Your phrase "you literally pissed away life most people only dream of having" totally applies to her. I despise her - there is no-one else I know that I would dream of saying this about.

Madam Hedgehog's picture

YES! your BM sounds exactly like like ours. She was drama central 24/7. pushed DH away, complained to DH's family that he abandoned her, managed to manipulate him into coming back, then repeated the whole process again the next time she felt her life wasn't exciting enough.

then, during one of the away periods, DH met me and realized there were people in the world who were more interested in a real relationship than constant drama.

now she's furious that i have the life she was supposed to have--she has ltierally said this to several members of DH's family.

but it's a life she COULD HAVE HAD if she'd wanted it.

it's absurd.

Most Evil's picture

Our BM is like this too. She and DH fell in love, had SD, nice house and lifestyle, good jobs, etc., and she threw it all away.

I did not have a stable relationship until I met DH, but by then was too old to have kids safely, and we very much struggle financially.
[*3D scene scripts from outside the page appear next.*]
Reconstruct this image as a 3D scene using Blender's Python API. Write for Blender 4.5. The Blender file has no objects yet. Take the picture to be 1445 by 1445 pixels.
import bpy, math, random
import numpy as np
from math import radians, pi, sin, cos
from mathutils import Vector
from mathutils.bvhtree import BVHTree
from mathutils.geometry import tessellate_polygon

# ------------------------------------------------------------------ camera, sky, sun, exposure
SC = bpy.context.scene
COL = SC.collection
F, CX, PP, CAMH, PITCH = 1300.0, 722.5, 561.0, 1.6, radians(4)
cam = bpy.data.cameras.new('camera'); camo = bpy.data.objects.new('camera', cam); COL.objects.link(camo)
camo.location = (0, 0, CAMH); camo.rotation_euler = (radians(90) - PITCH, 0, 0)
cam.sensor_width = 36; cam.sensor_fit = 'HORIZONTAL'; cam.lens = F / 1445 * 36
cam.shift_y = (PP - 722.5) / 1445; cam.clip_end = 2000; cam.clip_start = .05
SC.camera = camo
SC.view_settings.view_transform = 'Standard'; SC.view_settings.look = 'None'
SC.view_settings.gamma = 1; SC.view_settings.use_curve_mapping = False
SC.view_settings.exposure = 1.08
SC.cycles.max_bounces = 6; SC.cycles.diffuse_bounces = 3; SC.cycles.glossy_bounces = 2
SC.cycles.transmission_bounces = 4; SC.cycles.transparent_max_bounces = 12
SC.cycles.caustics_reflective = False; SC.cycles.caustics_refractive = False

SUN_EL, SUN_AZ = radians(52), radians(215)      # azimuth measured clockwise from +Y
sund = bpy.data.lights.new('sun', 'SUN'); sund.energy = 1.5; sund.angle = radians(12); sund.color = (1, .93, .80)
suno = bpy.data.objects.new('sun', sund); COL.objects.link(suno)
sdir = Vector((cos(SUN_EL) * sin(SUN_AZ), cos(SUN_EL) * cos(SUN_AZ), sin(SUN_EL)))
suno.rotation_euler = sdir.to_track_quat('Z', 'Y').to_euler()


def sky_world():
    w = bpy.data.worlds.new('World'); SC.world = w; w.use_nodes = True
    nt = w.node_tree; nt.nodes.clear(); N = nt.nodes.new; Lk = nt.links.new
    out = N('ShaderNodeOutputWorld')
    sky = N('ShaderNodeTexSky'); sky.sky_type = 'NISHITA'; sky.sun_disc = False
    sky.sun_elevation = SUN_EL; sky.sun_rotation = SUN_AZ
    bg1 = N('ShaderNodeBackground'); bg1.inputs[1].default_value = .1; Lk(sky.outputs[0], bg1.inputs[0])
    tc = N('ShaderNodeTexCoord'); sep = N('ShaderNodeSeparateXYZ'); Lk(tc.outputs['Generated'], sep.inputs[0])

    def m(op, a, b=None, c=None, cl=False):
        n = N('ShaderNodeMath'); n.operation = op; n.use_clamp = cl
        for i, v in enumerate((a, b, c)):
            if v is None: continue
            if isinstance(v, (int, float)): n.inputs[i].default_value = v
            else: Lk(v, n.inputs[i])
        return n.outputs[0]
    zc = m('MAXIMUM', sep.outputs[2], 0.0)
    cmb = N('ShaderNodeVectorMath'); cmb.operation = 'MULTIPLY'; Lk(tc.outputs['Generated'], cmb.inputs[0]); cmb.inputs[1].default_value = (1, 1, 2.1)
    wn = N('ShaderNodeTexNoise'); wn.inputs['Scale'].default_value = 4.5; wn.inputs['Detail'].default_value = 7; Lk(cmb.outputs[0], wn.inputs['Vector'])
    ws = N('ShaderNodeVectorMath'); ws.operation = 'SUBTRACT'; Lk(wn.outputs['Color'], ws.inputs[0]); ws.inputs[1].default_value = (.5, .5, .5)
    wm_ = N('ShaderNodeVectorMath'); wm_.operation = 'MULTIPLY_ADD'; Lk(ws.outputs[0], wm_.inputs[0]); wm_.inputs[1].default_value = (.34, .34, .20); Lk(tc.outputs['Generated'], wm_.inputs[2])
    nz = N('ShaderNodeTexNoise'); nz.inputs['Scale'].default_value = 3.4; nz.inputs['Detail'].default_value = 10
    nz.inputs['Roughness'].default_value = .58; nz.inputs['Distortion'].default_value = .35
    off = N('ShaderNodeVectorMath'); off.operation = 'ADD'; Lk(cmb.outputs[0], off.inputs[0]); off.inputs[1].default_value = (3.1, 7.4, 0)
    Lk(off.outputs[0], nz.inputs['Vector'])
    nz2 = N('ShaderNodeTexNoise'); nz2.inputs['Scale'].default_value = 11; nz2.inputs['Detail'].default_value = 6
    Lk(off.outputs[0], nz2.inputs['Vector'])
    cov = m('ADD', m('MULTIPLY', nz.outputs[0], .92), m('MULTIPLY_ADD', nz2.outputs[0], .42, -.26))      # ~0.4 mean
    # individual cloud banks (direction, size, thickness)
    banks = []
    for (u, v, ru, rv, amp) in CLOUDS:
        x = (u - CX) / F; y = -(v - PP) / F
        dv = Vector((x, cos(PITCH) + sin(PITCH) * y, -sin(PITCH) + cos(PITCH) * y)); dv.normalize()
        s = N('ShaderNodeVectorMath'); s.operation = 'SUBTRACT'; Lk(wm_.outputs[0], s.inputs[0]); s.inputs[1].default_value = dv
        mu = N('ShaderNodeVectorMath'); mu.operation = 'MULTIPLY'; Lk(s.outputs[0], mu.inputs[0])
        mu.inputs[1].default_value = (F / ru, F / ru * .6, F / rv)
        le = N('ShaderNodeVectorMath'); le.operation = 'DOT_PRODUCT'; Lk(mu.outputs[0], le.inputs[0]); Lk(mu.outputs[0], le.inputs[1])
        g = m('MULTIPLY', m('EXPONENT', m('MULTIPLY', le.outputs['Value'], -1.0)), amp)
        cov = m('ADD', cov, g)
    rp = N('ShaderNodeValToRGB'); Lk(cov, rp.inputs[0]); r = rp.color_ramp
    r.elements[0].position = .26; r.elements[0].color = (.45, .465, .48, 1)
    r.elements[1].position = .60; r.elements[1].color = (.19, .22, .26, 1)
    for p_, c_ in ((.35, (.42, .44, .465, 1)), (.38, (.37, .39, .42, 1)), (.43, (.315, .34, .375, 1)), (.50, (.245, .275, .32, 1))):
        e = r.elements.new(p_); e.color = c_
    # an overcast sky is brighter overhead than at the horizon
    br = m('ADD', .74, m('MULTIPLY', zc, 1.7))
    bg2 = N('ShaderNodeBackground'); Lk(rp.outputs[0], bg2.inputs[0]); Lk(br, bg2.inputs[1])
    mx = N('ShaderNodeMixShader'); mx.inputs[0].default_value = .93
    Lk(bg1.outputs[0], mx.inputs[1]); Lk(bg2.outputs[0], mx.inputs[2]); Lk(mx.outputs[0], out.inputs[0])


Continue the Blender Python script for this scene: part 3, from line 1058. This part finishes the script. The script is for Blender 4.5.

I would have given anything to have what she had, but it wasn't good enough for her??

I had to accept this a long time ago. But its just another reason I can't stand that bitch LOL!

Madam Hedgehog's picture

EXACTLY!

we struggle enormously with finances but we are happy together.

BM had EVERYTHING--including the money--and had nothing better to do than complain and say she was depressed because she couldn't afford something or other.

nothing would be good enough for her. i realize that. she could have had billions of dollars and tom cruise and she would have complained about paying taxes on her own island.

so, while it's useless to be upset about her insanity, i guess i'm still upset anyway. i can't believe she'd have the gall to complain about me stealing her life when she had it WAY BETTER THAN ME--not a second wife, not in poverty, not a stepmom--and she pissed it all away anyway.